◆ WHAT IS NEEDED ◆
Repeat every line, exactly, from the very first through the one where "y = 3.94; t" appears. Add nothing else.

--

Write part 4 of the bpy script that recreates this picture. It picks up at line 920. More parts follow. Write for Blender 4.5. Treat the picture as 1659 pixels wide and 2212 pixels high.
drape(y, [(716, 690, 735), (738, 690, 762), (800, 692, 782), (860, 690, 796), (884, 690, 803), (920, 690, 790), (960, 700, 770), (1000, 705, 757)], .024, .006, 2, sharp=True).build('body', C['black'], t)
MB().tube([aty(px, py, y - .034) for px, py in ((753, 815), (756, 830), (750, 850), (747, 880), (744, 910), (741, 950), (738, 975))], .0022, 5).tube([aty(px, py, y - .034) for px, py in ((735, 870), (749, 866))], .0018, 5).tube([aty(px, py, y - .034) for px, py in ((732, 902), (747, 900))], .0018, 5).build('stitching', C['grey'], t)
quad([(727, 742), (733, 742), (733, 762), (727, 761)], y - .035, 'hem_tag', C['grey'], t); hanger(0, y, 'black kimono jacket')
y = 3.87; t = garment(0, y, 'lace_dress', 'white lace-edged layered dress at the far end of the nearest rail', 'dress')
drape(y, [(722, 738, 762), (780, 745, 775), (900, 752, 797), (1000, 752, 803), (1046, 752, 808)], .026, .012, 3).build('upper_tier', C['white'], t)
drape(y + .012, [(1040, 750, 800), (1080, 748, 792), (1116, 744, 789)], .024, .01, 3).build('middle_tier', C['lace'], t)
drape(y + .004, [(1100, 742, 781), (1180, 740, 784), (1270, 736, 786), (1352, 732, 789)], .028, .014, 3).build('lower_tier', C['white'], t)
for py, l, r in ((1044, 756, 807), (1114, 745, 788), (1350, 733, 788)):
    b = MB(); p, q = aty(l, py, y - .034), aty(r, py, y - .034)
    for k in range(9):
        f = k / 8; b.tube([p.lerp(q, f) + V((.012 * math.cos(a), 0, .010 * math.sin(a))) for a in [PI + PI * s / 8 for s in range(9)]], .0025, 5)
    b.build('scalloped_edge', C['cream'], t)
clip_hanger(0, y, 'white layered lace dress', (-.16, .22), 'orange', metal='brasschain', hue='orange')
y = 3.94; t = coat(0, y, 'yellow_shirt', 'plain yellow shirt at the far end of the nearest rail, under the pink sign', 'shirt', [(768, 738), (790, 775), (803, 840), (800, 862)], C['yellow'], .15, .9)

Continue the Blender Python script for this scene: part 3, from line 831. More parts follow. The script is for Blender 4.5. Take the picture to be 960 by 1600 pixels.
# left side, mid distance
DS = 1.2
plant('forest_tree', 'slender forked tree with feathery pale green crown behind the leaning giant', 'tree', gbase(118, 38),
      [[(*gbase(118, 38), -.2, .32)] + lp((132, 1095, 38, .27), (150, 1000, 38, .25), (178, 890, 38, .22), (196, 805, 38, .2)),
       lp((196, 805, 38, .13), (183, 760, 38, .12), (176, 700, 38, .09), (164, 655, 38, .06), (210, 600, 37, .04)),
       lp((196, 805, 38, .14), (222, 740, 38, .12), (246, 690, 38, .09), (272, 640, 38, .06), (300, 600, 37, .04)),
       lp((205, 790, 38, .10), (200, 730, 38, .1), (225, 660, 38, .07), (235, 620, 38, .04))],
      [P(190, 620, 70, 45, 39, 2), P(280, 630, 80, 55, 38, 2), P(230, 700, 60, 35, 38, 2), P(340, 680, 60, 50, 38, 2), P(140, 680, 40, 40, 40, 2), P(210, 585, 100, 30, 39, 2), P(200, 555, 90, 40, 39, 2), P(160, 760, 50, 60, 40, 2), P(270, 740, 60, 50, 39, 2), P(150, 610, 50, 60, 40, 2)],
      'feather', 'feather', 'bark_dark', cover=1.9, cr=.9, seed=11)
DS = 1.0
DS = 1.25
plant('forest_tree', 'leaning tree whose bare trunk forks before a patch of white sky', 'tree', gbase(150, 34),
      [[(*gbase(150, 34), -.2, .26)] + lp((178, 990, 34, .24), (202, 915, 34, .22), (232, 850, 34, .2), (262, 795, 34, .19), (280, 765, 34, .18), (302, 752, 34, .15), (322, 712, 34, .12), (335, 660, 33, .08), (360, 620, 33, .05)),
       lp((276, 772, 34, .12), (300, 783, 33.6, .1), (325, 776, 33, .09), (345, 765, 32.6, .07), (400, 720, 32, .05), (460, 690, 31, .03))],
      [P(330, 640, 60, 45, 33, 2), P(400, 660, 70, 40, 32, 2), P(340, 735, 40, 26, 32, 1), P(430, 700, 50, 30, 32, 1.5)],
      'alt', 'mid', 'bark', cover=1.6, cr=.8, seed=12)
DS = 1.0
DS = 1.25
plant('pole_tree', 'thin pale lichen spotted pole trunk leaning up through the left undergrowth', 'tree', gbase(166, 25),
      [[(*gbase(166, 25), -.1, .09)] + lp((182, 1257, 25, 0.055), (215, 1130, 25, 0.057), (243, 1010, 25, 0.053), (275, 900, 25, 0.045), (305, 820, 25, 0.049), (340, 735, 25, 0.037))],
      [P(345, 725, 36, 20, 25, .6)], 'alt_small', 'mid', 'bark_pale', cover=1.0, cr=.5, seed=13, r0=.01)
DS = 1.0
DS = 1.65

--

◆ THE RESPONSE ◆
Write part 4 of the bpy script that recreates this picture. It picks up at line 920. More parts follow. Write for Blender 4.5. Treat the picture as 1659 pixels wide and 2212 pixels high.
drape(y, [(716, 690, 735), (738, 690, 762), (800, 692, 782), (860, 690, 796), (884, 690, 803), (920, 690, 790), (960, 700, 770), (1000, 705, 757)], .024, .006, 2, sharp=True).build('body', C['black'], t)
MB().tube([aty(px, py, y - .034) for px, py in ((753, 815), (756, 830), (750, 850), (747, 880), (744, 910), (741, 950), (738, 975))], .0022, 5).tube([aty(px, py, y - .034) for px, py in ((735, 870), (749, 866))], .0018, 5).tube([aty(px, py, y - .034) for px, py in ((732, 902), (747, 900))], .0018, 5).build('stitching', C['grey'], t)
quad([(727, 742), (733, 742), (733, 762), (727, 761)], y - .035, 'hem_tag', C['grey'], t); hanger(0, y, 'black kimono jacket')
y = 3.87; t = garment(0, y, 'lace_dress', 'white lace-edged layered dress at the far end of the nearest rail', 'dress')
drape(y, [(722, 738, 762), (780, 745, 775), (900, 752, 797), (1000, 752, 803), (1046, 752, 808)], .026, .012, 3).build('upper_tier', C['white'], t)
drape(y + .012, [(1040, 750, 800), (1080, 748, 792), (1116, 744, 789)], .024, .01, 3).build('middle_tier', C['lace'], t)
drape(y + .004, [(1100, 742, 781), (1180, 740, 784), (1270, 736, 786), (1352, 732, 789)], .028, .014, 3).build('lower_tier', C['white'], t)
for py, l, r in ((1044, 756, 807), (1114, 745, 788), (1350, 733, 788)):
    b = MB(); p, q = aty(l, py, y - .034), aty(r, py, y - .034)
    for k in range(9):
        f = k / 8; b.tube([p.lerp(q, f) + V((.012 * math.cos(a), 0, .010 * math.sin(a))) for a in [PI + PI * s / 8 for s in range(9)]], .0025, 5)
    b.build('scalloped_edge', C['cream'], t)
clip_hanger(0, y, 'white layered lace dress', (-.16, .22), 'orange', metal='brasschain', hue='orange')
y = 3.94; t = coat(0, y, 'yellow_shirt', 'plain yellow shirt at the far end of the nearest rail, under the pink sign', 'shirt', [(768, 738), (790, 775), (803, 840), (800, 862)], C['yellow'], .15, .9)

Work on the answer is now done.